--- BEGIN Data excerpt ---

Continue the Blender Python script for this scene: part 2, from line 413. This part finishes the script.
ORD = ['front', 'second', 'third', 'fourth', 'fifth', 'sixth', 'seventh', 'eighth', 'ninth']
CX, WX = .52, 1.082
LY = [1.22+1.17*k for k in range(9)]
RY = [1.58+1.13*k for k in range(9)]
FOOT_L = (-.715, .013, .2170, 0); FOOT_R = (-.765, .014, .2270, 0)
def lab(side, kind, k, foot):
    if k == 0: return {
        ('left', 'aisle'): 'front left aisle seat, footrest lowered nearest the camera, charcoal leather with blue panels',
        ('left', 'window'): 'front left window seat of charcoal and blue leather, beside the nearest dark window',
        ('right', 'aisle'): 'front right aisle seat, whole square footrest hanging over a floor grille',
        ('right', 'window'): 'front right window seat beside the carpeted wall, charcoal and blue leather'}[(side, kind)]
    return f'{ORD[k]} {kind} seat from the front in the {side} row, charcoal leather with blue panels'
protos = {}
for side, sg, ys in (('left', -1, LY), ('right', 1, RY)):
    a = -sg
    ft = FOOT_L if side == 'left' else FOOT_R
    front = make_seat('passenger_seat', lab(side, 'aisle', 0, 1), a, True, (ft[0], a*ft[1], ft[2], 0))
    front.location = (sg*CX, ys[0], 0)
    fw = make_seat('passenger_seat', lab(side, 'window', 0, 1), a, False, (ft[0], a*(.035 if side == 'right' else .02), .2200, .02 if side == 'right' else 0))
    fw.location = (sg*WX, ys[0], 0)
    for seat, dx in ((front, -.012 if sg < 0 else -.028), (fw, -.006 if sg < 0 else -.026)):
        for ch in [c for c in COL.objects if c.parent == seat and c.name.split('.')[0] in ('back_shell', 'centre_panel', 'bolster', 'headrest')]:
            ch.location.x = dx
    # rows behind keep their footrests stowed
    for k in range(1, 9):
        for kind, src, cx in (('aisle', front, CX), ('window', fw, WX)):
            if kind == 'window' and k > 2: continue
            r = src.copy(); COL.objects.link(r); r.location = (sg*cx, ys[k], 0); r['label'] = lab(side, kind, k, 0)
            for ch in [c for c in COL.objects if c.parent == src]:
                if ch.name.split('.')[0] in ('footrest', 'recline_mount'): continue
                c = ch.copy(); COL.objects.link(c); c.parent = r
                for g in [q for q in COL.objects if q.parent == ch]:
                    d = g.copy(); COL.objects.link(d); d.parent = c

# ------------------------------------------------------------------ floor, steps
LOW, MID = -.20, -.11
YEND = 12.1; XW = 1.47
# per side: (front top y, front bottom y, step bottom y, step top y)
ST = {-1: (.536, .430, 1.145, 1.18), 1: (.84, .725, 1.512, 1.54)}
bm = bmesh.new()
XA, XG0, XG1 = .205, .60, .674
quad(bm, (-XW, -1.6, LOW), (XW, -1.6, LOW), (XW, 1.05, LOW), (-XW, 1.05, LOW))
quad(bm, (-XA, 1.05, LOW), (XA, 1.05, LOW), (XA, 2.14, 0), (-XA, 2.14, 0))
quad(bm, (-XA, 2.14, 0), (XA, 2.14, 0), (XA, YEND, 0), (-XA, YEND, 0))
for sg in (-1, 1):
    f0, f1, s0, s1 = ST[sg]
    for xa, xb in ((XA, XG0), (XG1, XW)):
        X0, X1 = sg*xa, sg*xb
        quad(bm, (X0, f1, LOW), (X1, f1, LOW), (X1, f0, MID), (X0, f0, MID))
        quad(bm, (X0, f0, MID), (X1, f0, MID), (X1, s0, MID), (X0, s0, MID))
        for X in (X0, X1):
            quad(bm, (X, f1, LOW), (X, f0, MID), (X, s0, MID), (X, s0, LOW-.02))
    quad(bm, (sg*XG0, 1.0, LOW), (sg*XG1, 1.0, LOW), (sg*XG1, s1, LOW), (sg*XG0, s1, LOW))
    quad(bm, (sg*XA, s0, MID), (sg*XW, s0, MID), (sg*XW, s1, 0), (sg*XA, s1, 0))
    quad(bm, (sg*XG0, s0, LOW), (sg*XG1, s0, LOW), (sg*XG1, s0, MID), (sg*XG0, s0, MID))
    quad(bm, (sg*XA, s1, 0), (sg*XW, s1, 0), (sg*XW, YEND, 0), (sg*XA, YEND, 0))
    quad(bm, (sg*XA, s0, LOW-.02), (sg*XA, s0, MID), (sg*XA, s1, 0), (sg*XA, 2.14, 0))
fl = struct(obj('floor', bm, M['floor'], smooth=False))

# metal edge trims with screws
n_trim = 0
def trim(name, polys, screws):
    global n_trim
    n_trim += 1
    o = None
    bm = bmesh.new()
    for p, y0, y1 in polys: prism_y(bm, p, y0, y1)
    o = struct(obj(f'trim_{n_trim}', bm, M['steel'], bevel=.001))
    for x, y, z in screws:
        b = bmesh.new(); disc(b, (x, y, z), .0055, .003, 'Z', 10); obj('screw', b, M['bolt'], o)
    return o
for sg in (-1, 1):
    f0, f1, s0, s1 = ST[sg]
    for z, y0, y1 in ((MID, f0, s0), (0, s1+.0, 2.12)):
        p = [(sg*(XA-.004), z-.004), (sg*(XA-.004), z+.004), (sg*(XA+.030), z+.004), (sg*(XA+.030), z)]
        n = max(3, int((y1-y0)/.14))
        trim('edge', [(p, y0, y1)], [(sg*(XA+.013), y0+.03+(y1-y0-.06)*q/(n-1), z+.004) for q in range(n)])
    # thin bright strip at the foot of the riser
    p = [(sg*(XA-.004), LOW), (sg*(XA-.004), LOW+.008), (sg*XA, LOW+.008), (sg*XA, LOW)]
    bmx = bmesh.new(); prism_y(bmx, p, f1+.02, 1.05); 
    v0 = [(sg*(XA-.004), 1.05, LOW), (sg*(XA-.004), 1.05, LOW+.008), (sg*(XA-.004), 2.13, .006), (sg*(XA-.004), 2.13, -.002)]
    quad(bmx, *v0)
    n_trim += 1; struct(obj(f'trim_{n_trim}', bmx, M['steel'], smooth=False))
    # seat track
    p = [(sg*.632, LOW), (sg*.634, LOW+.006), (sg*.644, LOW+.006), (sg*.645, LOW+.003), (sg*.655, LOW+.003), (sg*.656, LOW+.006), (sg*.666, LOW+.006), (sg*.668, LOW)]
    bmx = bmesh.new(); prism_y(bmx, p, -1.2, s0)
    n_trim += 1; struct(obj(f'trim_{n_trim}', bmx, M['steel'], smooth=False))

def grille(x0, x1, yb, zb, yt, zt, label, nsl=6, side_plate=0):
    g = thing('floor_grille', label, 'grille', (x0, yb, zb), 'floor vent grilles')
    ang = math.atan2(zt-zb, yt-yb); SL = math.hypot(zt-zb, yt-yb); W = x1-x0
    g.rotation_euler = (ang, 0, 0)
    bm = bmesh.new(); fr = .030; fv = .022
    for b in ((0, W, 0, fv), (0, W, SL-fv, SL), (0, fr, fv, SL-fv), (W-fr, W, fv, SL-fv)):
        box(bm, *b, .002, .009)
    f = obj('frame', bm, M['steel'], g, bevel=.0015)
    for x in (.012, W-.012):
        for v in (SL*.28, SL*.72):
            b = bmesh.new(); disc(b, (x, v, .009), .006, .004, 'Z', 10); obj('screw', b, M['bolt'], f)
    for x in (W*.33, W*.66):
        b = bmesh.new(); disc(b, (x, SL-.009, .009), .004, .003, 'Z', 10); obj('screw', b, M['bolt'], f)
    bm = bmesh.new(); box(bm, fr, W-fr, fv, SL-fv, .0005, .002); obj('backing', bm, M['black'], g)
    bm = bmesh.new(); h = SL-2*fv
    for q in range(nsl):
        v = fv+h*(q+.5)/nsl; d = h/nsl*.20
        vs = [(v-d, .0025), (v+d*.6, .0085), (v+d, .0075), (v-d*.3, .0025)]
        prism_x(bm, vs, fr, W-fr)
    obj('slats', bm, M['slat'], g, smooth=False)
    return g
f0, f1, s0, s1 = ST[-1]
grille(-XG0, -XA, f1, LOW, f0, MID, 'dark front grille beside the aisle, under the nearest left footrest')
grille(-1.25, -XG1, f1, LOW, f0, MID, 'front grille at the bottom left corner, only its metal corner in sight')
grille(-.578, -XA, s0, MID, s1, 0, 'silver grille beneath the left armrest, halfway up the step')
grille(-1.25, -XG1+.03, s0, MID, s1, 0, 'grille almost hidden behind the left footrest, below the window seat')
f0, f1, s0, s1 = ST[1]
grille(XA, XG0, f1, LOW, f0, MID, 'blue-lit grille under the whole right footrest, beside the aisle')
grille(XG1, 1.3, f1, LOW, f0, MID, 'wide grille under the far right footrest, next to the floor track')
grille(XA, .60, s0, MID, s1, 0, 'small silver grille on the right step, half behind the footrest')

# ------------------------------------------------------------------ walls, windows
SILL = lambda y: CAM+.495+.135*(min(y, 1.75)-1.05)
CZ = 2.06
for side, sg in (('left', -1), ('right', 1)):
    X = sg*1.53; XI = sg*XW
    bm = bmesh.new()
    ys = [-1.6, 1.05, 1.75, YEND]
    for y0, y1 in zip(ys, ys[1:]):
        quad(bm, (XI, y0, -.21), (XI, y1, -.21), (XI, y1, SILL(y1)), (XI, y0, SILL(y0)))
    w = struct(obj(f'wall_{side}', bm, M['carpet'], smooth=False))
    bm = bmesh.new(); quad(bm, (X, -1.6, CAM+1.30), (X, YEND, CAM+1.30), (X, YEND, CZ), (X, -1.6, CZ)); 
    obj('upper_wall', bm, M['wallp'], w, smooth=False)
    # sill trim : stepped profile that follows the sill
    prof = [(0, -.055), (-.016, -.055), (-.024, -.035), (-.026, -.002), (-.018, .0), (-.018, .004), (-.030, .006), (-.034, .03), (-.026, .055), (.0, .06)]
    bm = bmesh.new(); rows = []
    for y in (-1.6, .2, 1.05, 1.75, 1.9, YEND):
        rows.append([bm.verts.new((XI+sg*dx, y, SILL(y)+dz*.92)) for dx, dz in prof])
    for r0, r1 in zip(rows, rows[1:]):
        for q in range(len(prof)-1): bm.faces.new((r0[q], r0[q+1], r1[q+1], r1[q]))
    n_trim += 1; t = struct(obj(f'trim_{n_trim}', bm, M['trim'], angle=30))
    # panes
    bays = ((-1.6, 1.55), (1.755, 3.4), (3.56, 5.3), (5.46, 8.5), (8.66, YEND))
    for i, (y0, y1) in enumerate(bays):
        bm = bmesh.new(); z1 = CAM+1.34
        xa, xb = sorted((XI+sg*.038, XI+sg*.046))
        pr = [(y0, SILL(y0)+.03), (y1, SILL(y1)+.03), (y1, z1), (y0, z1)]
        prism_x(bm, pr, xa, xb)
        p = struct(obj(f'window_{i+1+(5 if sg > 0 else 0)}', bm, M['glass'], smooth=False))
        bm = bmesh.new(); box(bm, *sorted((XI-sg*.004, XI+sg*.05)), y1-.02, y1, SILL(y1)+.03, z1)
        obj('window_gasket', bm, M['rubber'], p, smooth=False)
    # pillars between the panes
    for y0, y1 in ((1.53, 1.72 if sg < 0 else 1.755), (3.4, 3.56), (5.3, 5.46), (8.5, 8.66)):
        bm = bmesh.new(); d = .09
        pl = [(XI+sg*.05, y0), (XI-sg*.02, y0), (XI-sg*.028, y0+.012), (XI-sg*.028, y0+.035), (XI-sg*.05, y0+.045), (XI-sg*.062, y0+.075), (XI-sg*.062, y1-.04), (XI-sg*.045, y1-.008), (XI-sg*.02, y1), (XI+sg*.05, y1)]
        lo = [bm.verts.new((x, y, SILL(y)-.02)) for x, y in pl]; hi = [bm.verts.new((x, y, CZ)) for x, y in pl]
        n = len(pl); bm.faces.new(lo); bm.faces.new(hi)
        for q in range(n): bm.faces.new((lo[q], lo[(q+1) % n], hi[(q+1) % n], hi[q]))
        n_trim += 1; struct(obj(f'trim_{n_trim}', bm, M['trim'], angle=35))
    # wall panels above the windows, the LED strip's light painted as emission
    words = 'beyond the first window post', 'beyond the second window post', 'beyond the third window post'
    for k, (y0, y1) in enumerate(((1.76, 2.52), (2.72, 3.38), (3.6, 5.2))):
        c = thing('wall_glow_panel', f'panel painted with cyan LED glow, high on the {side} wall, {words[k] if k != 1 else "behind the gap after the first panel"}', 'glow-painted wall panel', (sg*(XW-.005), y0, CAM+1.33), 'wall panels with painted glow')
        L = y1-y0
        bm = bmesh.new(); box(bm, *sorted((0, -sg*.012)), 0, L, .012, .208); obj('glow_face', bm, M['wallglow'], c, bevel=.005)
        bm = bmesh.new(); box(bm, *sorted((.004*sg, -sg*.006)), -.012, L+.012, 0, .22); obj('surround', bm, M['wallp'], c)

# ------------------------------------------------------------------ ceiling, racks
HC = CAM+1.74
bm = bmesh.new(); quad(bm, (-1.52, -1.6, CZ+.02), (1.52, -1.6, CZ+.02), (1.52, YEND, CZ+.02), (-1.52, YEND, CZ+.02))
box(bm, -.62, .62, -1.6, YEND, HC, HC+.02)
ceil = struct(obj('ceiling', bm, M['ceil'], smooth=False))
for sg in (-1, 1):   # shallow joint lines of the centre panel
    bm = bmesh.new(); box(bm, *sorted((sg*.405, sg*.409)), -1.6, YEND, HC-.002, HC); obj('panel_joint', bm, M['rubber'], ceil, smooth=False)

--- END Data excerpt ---

= Exercise instructions =
Looking at the listing above, how many of its lines contain the string "from"? Give the number alone.

= Answer =
2